Sobre esto, voces de todos los sectores expresaron que el apoyo gubernamental es fundamental para que los campesinos hagan del cultivo de pimienta su vida. Y no es para menos. Esta comunidad ha manifestado que uno de los problemas para distribuir cualquier alimento es la falta de buenas vías. Por eso, la visita de dichas entidades es vital: son su altavoz frente al Gobierno y el mundo.
Además, según explicó Ricalde, quien trabaja hace un año con la sociedad del Valle del Guamuez, lograr la certificación de la pimienta es un proceso particularmente lento para esta zona y todo tiene que ver con un factor: la cultura local. De los sesenta años que tiene el municipio, los campesinos han estado inmersos toda su vida en la producción de coca y en ese mercado los químicos los utilizan un ciento por ciento. “Ellos están acostumbrados a otro tipo de manejos y transformar eso es un proceso lento que toma aproximadamente un año. A pesar de eso, hemos logrado que, con sesiones de capacitación, los agricultores organicen sus cultivos de pimienta en un lapso de mes y medio”, dijo el técnico.
“Nosotros erradicamos voluntariamente la coca. Uno piensa que así como fue muy buena, también nos trajo mucho dolor con los grupos armados”, manifiesta con una voz delicada y serena María Estela Guerrero.

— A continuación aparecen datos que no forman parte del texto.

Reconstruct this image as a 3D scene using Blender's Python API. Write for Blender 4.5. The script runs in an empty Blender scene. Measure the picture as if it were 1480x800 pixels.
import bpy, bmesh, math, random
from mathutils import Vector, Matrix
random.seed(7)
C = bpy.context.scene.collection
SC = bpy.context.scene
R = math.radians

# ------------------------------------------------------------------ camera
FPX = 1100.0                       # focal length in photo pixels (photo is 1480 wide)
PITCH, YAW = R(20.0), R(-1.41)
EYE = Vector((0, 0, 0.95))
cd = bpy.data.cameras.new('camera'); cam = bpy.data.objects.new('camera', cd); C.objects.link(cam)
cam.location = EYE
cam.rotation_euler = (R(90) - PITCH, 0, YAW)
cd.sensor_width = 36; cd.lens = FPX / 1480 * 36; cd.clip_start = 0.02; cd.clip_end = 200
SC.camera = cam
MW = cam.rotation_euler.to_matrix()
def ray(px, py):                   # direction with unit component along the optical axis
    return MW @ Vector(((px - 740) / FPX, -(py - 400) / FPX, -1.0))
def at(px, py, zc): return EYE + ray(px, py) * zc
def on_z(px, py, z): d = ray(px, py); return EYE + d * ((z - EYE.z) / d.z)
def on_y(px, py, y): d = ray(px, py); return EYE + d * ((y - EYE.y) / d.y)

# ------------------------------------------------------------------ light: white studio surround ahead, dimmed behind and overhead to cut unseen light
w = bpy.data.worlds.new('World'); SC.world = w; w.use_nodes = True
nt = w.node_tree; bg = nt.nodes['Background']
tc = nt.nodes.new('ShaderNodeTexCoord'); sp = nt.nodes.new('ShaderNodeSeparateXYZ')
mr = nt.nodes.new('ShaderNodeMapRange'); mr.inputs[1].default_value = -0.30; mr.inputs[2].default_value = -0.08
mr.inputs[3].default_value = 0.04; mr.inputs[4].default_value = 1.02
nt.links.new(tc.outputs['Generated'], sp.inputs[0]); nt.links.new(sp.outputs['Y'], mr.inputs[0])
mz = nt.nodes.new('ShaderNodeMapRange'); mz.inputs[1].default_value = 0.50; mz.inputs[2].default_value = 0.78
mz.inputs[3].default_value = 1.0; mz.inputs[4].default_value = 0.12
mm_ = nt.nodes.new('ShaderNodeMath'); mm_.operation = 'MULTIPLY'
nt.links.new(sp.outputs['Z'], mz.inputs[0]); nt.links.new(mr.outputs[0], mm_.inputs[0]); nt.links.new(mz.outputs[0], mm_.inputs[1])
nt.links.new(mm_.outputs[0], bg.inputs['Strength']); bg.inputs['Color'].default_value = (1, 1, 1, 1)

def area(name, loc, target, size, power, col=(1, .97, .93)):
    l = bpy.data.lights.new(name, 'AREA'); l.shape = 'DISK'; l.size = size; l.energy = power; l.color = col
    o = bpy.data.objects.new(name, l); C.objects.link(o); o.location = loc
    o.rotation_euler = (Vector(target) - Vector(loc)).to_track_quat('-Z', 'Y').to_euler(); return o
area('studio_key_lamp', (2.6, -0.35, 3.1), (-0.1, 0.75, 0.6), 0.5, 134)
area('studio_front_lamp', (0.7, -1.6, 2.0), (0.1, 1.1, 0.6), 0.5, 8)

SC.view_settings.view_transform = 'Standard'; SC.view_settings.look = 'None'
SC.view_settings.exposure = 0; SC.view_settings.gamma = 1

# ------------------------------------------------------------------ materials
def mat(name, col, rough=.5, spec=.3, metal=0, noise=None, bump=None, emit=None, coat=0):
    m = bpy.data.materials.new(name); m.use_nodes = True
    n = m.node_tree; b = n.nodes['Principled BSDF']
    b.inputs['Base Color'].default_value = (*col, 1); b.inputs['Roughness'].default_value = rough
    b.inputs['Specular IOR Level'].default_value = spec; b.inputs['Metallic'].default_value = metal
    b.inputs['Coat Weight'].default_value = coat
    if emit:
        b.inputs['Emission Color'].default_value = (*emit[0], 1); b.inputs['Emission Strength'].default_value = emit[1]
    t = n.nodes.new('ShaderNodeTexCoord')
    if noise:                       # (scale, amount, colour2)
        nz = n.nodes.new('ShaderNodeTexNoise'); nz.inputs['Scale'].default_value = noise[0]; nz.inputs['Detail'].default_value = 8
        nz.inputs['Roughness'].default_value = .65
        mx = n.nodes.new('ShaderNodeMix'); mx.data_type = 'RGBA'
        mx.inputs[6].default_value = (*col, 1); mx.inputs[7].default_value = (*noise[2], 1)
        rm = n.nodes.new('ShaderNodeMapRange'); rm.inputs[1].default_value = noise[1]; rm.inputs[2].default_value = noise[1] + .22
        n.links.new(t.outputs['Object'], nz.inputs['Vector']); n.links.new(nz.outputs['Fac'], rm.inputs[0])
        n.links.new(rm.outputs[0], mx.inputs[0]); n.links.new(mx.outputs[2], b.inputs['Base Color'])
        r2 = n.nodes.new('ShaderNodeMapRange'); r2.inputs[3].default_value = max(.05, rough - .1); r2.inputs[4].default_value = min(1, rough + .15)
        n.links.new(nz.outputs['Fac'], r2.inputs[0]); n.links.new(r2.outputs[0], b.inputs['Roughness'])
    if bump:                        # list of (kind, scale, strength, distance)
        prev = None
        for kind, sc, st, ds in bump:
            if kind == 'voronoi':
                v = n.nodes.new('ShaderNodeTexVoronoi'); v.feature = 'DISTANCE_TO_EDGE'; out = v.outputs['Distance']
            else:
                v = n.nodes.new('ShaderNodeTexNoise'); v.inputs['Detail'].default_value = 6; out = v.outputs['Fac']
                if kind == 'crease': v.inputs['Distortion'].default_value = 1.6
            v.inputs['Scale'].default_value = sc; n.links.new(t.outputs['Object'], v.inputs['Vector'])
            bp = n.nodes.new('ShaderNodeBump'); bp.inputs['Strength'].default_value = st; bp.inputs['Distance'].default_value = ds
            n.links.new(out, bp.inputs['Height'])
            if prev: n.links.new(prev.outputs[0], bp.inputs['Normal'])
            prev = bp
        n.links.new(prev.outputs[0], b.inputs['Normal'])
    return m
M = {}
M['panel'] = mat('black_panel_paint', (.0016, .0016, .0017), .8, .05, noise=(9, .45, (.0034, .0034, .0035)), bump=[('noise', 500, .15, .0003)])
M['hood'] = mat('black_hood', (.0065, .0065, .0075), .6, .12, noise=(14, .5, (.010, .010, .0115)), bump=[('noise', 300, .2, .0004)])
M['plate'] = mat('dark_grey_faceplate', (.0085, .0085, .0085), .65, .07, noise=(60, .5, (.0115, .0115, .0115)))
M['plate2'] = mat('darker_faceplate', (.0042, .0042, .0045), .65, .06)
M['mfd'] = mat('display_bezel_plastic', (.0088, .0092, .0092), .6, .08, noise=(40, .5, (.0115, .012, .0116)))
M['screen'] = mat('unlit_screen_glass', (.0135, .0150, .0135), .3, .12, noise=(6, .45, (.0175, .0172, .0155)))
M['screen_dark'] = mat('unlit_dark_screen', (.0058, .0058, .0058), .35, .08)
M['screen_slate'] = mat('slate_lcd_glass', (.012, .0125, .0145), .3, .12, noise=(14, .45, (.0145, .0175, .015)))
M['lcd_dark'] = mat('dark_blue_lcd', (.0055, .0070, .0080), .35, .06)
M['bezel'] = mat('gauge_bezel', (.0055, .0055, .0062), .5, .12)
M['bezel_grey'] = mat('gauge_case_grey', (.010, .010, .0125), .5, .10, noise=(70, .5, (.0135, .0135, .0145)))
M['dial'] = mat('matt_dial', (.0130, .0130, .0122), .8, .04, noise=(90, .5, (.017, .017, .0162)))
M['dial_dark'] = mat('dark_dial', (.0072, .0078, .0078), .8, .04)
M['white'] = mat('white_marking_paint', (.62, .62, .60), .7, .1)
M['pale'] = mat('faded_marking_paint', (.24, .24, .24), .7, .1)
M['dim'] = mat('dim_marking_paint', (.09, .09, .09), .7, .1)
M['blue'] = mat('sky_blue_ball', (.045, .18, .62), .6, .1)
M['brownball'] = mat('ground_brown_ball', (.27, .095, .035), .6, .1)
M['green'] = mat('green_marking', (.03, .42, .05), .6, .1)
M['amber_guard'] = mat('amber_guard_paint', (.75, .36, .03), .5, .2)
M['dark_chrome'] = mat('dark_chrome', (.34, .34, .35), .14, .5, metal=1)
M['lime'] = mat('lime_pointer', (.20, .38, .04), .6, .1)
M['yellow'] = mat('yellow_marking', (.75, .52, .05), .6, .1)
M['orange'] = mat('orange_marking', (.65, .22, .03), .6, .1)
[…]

Pero también con cierta congoja de su pasado y su presente: “Nos ilusionamos con lo que nos ofrecen para salir adelante. Y nos apoyan, pero necesitamos más porque somos muchos”.
Y sí, recorrer el Valle del Guamuez y conocer de primera mano la realidad de esta población localizada al sur del país es un contraste manifiesto en cada historia de sus habitantes. Los 871 kilómetros cuadrados que componen el territorio gozan de árboles altos y frondosos, palmeras y arbustos tupidos que cubren extensiones planas y que solo encuentran su fin en otros árboles altos y frondosos, palmeras y arbustos tupidos. Su tierra es lo suficientemente fértil para cosechar cacao, plátano, palmitos, sacha inchi y, desde hace cuatro años, una enredadera llena de pepitas llamada pimienta.
Por ello, a partir de unas prácticas orgánicas y conscientes, quieren que las personas vean en su producto toda la potencia de la selva tropical. Según expresó Fray Jorge Giral Cuarán, representante legal de la Asociación Agropimentera del Valle del Guamuez: “Con las instituciones hemos logrado que ya algunas fincas estén certificadas en buenas prácticas. Si lo logramos con todo el Valle, seremos más competitivos en el mercado nacional e internacional y podremos hacer convenios con empresas. Nosotros sí podemos hacer una pimienta de calidad y saludable”.